Will Kent’s imposing sculpture be a white horse or a white elephant?

What price a prancing steed? Is £2 million enough to ensure that mortals thundering through the Garden of England on today’s iron horse see the proud equine symbol of Kent towering like a colossus over Ebbsfleet? Actually, unlike Invicta, it won’t be prancing: Eurostar passengers will simply have to think, when we talk of horses, that they see them printing their proud hoofs i’ th’ receiving earth. Mark Wallinger’s stallion will be static, white and monumental.
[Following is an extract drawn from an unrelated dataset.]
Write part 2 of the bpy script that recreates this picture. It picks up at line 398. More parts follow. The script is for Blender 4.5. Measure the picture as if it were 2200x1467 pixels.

It will be 33 times life-size, visible from 20 miles away, anchored on concrete foundations and constructed of concrete-sprayed wire-mesh panels, stained to resemble horse flesh.

That, at least, was the conception when the sculpture won the competition three years ago to give southern England a landmark as iconic as Antony Gormley’s Angel of the North. But time, money and a global crash have taken their toll. The maintenance costs, which include scrubbing its flanks and fetlocks of graffiti, have risen from £2 million a year to £12 million. Even to those committed to sculpture on a monumental scale, that seems a lot. Will this horse even leave the stable?

It would be perverse if Wallinger’s stallion had to be destroyed but Anish Kapoor’s tower of twisted metal rose unscathed across the Thames in Stratford. Surely our descendants would rather be watched over by a noble steed than a jumble of gigantic coat-hangers? It is time for patrons to gallop to the rescue, if the horse of Ebbsfleet is not to go the way of other landscape-changing works that were never eventually built. Leonardo failed to erect a giant bronze horse for the Duke of Milan. Tatlin never saw his revolutionary tower go up in Russia. This horse must be built, not hobbled.